The tradition of celebrators’ watching others celebrate was continued on a global scale. Live video from festivities around the world were pumped into Times Square, and the scenes there were beamed by 45 networks out to a worldwide audience of a billion people.
It was all perfect for television – the images clear and colorful, reducing everything, even the millennium, to entertainment. There were no distracting speeches by dignitaries striking the just-right crystal phrases; indeed, the program – including an international pageant that, hour by hour, reflected the countries where midnight was then occurring – was deliberately languageless.
That, too, was perfect for this crowd, which seemed preoccupied with itself: people taking pictures of each other, fussing with food, gawking at the neon forest, looking for Peter Jennings and paying little attention to the pageant of Japanese yogi-bushi umbrellas, Sri Lankan monk chants, Russian ballerinas, Kenyan war dancers, Argentine rain forest butterfly puppets and Lakota Sioux in face paint.

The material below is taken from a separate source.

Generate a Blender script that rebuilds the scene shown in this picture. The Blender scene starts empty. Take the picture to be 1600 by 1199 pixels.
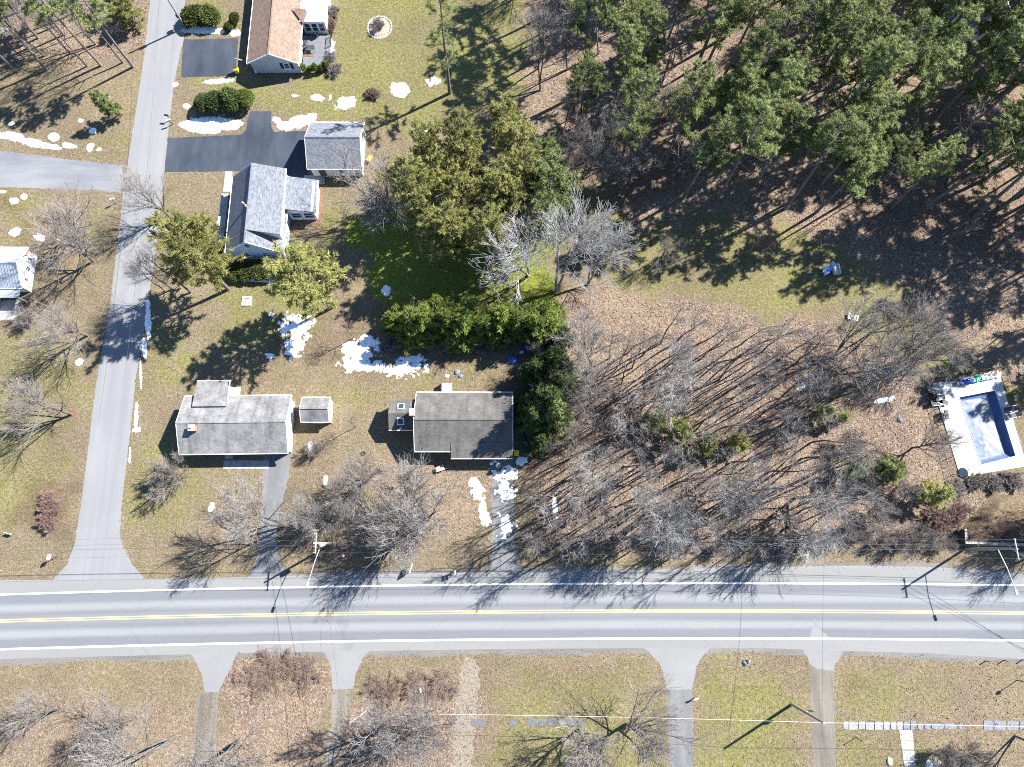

But the crowd got into the spirit of things, screaming numbers as the final seconds of the failing millennium were counted down. The tensions that had been building for weeks reached a climax, and there was an inescapable sense of a great public moment at hand, one that most generations could never experience.
On center stage, the buckram face of Mayor Rudolph W. Giuliani, proud as a drum major, stood at the controls of the descending ball with Dr. Mary Ann Hopkins, 36, who was being honored for her work in war-torn countries as a volunteer in Doctors Without Borders.
And when midnight struck, the roar was deafening: a din of horns, amplified music and countless voices shrieking at the edge of madness. In the chaos, lasers zoomed, flashbulbs sparkled, a blizzard of confetti and streamers and balloons filled the air, and in the distance a blinding dazzle of fireworks exploded.
They sang, “Auld Lang Syne,” and the joyous screams and congratulatory embraces went on and on. The fireworks, too, went on and on over the East River off South Street Seaport, in Central Park, in Brooklyn’s Prospect Park – the biggest pyrotechnic display in history – a booming, sparkling, scintillating barrage of rockets and sunbursts that bathed the awed faces in eerie light and echoed off the facades of a city that seemed to exist only in the imagination.